▶ [Written instruction]:
In the listing below, pick out lines with "that".

#### Data

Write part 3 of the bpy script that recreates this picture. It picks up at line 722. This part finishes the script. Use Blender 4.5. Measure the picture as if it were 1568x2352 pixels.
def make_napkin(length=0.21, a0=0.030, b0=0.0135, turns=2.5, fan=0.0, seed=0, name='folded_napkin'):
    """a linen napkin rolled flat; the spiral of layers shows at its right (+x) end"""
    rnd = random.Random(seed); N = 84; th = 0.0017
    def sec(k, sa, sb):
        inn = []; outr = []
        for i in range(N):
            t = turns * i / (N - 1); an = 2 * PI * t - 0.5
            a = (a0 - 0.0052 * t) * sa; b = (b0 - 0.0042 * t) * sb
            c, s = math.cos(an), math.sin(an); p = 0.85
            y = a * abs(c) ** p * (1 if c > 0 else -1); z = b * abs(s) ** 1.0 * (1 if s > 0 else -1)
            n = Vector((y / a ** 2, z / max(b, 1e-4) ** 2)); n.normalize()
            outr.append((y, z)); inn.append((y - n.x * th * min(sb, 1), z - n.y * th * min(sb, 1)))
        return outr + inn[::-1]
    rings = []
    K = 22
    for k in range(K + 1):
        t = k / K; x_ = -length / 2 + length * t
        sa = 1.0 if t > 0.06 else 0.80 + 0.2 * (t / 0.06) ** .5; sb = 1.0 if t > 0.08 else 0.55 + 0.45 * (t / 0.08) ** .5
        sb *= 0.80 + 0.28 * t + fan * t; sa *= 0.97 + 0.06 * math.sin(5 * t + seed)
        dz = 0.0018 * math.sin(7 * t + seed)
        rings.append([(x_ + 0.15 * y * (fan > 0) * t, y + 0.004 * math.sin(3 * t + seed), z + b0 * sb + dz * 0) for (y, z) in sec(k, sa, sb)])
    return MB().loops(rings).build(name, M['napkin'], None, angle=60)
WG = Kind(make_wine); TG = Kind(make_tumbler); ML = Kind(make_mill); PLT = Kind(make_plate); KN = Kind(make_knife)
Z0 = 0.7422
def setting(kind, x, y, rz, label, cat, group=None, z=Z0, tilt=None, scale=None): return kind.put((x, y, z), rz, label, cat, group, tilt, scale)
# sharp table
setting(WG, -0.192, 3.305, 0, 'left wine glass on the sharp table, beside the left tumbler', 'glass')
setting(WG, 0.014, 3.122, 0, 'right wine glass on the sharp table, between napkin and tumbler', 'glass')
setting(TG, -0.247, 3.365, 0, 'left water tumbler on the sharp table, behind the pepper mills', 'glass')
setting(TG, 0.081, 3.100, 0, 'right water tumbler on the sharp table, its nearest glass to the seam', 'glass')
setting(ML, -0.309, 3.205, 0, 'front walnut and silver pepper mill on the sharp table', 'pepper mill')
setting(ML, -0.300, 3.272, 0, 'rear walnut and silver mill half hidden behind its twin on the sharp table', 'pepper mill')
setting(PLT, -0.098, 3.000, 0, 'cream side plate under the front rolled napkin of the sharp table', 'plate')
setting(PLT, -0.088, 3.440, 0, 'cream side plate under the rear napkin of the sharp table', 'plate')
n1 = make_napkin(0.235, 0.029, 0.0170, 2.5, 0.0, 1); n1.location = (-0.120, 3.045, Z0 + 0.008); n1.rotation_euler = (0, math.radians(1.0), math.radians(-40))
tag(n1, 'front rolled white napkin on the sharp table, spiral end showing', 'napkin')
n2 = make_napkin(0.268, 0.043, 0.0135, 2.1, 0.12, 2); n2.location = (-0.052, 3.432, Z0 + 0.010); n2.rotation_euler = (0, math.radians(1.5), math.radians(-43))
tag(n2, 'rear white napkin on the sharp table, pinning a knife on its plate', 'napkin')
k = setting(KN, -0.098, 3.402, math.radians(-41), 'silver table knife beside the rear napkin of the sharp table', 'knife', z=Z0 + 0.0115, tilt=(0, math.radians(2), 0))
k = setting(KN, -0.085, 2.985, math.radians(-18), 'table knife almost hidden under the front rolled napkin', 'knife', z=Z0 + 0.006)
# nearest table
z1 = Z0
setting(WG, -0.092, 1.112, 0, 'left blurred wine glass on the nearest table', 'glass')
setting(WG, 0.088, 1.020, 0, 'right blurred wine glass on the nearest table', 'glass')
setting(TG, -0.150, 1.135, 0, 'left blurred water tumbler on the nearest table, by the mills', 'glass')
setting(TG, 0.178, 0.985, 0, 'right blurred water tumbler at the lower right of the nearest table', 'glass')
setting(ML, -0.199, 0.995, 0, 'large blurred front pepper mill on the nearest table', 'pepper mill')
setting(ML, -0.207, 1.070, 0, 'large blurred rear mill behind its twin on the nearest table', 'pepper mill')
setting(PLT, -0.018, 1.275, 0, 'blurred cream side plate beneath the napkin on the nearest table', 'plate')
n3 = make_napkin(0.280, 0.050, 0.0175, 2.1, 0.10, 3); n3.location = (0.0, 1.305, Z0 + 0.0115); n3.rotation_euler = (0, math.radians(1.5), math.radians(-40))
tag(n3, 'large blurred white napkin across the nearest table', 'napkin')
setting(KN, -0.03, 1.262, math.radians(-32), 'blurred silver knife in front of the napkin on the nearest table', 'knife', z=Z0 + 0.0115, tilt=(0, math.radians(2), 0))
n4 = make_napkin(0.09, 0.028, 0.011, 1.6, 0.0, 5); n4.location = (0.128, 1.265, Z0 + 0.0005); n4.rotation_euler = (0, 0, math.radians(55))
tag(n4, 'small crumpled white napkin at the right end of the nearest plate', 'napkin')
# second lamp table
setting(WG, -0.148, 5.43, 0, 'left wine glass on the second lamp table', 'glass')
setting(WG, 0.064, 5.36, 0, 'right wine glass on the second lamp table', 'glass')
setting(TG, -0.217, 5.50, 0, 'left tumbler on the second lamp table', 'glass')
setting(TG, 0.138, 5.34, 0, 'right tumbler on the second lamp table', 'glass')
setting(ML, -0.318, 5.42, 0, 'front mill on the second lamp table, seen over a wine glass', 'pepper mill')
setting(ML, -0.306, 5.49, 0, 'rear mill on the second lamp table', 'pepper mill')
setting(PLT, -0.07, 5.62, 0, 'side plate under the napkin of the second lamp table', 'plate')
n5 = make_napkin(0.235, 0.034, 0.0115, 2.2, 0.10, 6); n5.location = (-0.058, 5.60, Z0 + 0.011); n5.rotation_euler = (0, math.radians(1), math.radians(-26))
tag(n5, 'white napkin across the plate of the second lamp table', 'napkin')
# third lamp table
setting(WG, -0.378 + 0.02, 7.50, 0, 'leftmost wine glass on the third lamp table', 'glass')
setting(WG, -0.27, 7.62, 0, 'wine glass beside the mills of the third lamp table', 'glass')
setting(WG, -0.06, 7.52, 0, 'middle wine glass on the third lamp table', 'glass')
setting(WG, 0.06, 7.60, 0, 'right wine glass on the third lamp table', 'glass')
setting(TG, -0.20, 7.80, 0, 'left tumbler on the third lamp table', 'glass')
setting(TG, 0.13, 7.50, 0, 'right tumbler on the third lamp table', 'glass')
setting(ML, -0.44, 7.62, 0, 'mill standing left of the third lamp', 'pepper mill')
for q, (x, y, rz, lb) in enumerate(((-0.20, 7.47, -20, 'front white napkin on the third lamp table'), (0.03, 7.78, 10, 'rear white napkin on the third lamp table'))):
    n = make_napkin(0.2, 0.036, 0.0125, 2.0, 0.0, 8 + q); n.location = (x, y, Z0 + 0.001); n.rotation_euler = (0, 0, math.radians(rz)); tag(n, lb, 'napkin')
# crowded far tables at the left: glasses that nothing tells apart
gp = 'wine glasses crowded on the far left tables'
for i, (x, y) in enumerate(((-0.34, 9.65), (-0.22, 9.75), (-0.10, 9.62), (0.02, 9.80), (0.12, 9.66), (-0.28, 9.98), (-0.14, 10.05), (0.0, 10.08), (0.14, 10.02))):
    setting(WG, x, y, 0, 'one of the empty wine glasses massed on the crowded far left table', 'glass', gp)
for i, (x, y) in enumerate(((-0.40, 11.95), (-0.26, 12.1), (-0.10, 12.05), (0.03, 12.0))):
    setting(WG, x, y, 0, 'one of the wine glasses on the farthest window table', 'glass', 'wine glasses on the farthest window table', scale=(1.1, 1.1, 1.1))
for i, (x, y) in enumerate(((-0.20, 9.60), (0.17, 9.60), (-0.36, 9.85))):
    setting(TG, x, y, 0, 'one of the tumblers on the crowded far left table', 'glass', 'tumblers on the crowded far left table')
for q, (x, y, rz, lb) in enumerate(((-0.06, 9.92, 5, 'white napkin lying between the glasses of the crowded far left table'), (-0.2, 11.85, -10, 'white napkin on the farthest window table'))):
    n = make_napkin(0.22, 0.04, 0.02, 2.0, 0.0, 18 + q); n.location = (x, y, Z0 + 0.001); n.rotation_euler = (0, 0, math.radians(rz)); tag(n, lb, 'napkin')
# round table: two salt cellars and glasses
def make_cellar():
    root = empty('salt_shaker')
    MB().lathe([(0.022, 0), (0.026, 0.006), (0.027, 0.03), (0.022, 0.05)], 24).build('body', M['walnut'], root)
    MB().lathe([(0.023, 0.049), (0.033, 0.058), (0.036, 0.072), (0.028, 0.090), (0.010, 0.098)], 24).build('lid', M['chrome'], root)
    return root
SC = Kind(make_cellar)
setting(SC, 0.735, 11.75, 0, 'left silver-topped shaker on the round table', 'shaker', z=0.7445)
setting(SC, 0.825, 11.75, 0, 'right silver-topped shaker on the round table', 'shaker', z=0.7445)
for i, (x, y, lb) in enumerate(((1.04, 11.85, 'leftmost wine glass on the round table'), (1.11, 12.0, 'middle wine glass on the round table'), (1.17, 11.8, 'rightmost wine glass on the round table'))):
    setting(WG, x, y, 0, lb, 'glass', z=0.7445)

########

▶ [Full answer]:
Write part 3 of the bpy script that recreates this picture. It picks up at line 722. This part finishes the script. Use Blender 4.5. Measure the picture as if it were 1568x2352 pixels.
# crowded far tables at the left: glasses that nothing tells apart